Sara Raposo disse...

Manolo Heredia:
Agradeço as suas pertinentes observações, com as quais concordo em parte. Gostaria de salientar que não concordo com a expressão que utiliza: Missão do Ensino Público, significa o quê?
Considero que a profissão de professor não tem de ser encarada como uma missão.
Tenho perante os meus alunos o dever de os ensinar o melhor que posso e sei: o que procuro fazer, mas julgo que o facto de ter outros interesses fora do ensino e não me esgotar - como fazem os missionários numa única causa - permite-me ser melhor professora.

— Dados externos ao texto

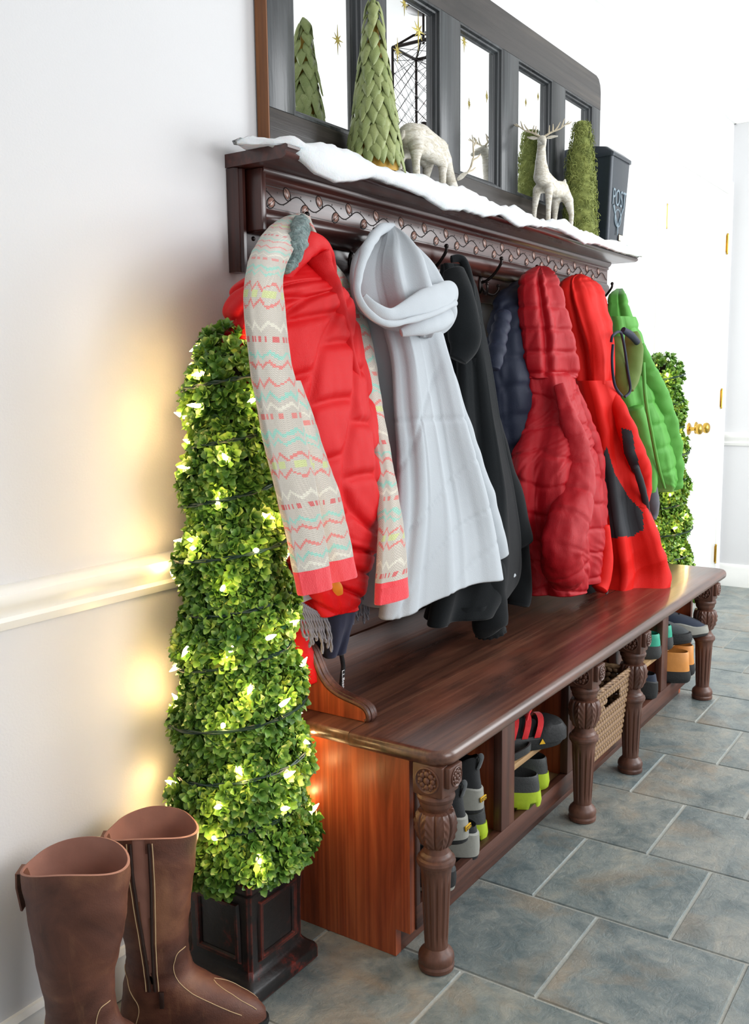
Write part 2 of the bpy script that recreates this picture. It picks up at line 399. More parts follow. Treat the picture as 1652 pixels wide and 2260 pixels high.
# turned legs
def make_leg(x):
    y = -.472
    mb = MB()
    mb.box(-.034, .034, -.034, .034, .375, .44, .004)
    n = 140
    prof = [(.030, .378), (.037, .374), (.0385, .368), (.037, .362), (.034, .358), (.0335, .352), (.0315, .347), (.0275, .342), (.0255, .337)]
    mb.lathe(prof, n=n)
    def acan(th, z):
        t = (z - .262) / .075
        lf = abs(((th * 7 / (2 * PI)) % 1) - .5) * 2          # 0 leaf middle .. 1 leaf edge
        vein = sin((t * 4.5 + lf * 1.6) * 2 * PI) * (1 - lf) * .03
        rib = .045 * math.exp(-(lf / .1) ** 2)
        groove = -.07 * math.exp(-((1 - lf) / .1) ** 2)
        return 1 + vein + rib + groove - .05 * lf ** 2
    prof = []
    for k in range(28):
        t = k / 27; prof.append((.0255 + .0165 * (sin(PI * (.1 + .9 * (1 - t) ** .8)) ** .7 if t < 1 else 0), .262 + .077 * t))
    mb.lathe(prof, n=n, fn=acan)
    prof = [(.024, .265), (.0245, .257), (.0265, .25), (.031, .246), (.0325, .243), (.033, .240), (.038, .237), (.0395, .231), (.038, .225), (.0345, .223), (.034, .219), (.0312, .214), (.0305, .205)]
    mb.lathe(prof, n=n)
    def flute(th, z):
        t = min(1, max(0, (z - .05) / .025)) * min(1, max(0, (.205 - z) / .03))
        c = cos(th * 12)
        return 1 - .11 * t * max(0, c) ** .7
    prof = [(.0305 - .007 * (k / 23), .206 - .16 * k / 23) for k in range(24)]
    mb.lathe(prof, n=n, fn=flute)
    mb.lathe([(.024, .047), (.027, .042), (.033, .036), (.036, .03), (.037, .022), (.035, .015), (.037, .01), (.036, .002), (.033, 0)], n=n)
    mb.box(-.026, .026, -.046, -.03, .395, .4385, .004)
    mb.xf(Matrix.Translation((x, y, 0)))
    leg = mb.build('leg', M_leg, bench, angle=26)
    for (ang) in (0, -PI / 2):   # rosettes on the end face and on the front face
        r = MB(); r.lathe([(.027, -.001), (.027, .002), (.025, .003), (.0235, .002), (.0225, .0005)], n=32)
        for k in range(8):
            a = 2 * PI * k / 8; r.ball((cos(a) * .0135, sin(a) * .0135, .0015), (.0062, .0062, .003), 8, 6)
        for k in range(8):
            a = 2 * PI * (k + .5) / 8; r.ball((cos(a) * .019, sin(a) * .019, .0008), (.004, .004, .002), 6, 4)
        r.lathe([(.007, 0), (.007, .003), (.004, .005), (.001, .0055)], n=16)
        rot = Matrix.Rotation(-PI / 2, 4, 'Y') if ang == 0 else Matrix.Rotation(PI / 2, 4, 'X')
        o = Vector((-.034, 0, .408)) if ang == 0 else Vector((0, -.0465, .415))
        if ang != 0: r.xf(Matrix.Diagonal((.75, .75, .8, 1)))
        r.xf(Matrix.Translation(Vector((x, y, 0)) + o) @ rot); r.build('rosette', M_leg, leg, angle=60)
for lx in (1.541, 2.322, 2.7045, 3.497): make_leg(lx)
# scrolled brackets between seat and back board
def bracket(x):
    prof = [(-.027, .471), (-.285, .471), (-.291, .477), (-.289, .489), (-.281, .498), (-.265, .504), (-.245, .508), (-.222, .513), (-.2, .521), (-.182, .533), (-.166, .552), (-.153, .577), (-.14, .6), (-.12, .615), (-.027, .618)]
    mb = MB(); mb.prism([(x, y, z) for y, z in prof], (0, 0, 0), (.03, 0, 0)); b = mb.build('bracket', M_side, bench, smooth=False)
    cap = MB()
    for dx, rr in ((.004, .006), (.015, .0085), (.026, .006)):
        cap.tube([(x + dx, y, z + .001) for y, z in crom(prof[1:14], 50)], rr, 8)
    cap.build('bracket_moulding', M_frame, b)
bracket(1.568); bracket(3.575)

# ================================================================== coat rack with shelf
M_rack = wood('rack_mahogany', (34, 15, 12), (62, 28, 22), (92, 44, 34), 0, .3, 1, False, .15, .3)
M_rackv = wood('rack_mahogany_upright', (34, 15, 12), (62, 28, 22), (92, 44, 34), 2, .3, 1, False, .15, .3)
M_inlay = wood('frieze_wood', (44, 24, 20), (74, 44, 38), (96, 62, 54), 0, .3, 1, False, .1, .4)
M_leafin = plain('carved_leaf_wood', (142, 108, 96), .25, 0, .05, 200, .2)
M_groove = plain('carved_groove', (22, 11, 9), .5)
M_iron = plain('oil_bronze', (34, 26, 24), .35, .7, .05, 60, .2)
rack = thing('coat_rack', 'dark mahogany wall coat rack with shelf and carved leaf frieze', 'coat rack', (2.53, 0, 1.41))
X0, X1 = 1.508, 3.545
MB().box(X0, X1, -.02, -.001, 1.41, 1.612, .003).build('back_board', M_rack, rack)
for xa, sg in ((X0, 1), (X1, -1)):      # vertical end moulding
    mb = MB(); mb.loft([[(xa - sg * .004 + sg * q, -o_, z) for q, o_ in ((0, .001), (0, .022), (.006, .027), (.012, .024), (.016, .03), (.024, .03), (.03, .022), (.03, .001))] for z in (1.405, 1.612)])
    mb.build('end_moulding', M_rackv, rack)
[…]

Quanto aos privilégios que os professores lutam por não perder - não sei bem de que fala. Sou professora de 140 alunos (5 turmas e directora de turma), passo horas - muitas, muitas... horas - sem fim a corrigir testes, fichas e trabalhos em casa, muitas vezes ao fim de semana. Tenho condições de trabalho péssimas (e há professores que ainda têm pior que eu). Tenho pouco tempo para ler e realizar outras actividades que, certamente, me fariam ser melhor professora do ponto de vista científico e pedagógico. De que privilégios fala? Quem em Portugal leva a profissão de professor a sério passa a vida a sacrificar a sua vida pessoal e muitas horas de sono, isto se quiser desempenhar o seu papel como deve ser. E não há alternativa a isto, por isso não sei do que fala. Deve informar-se melhor e falar com professores que como eu têm 18 anos de serviço e são estas as condições que têm actualmente.
Quanto à solução que aponta, espero que tenha razão, mas sou bem mais pessimista.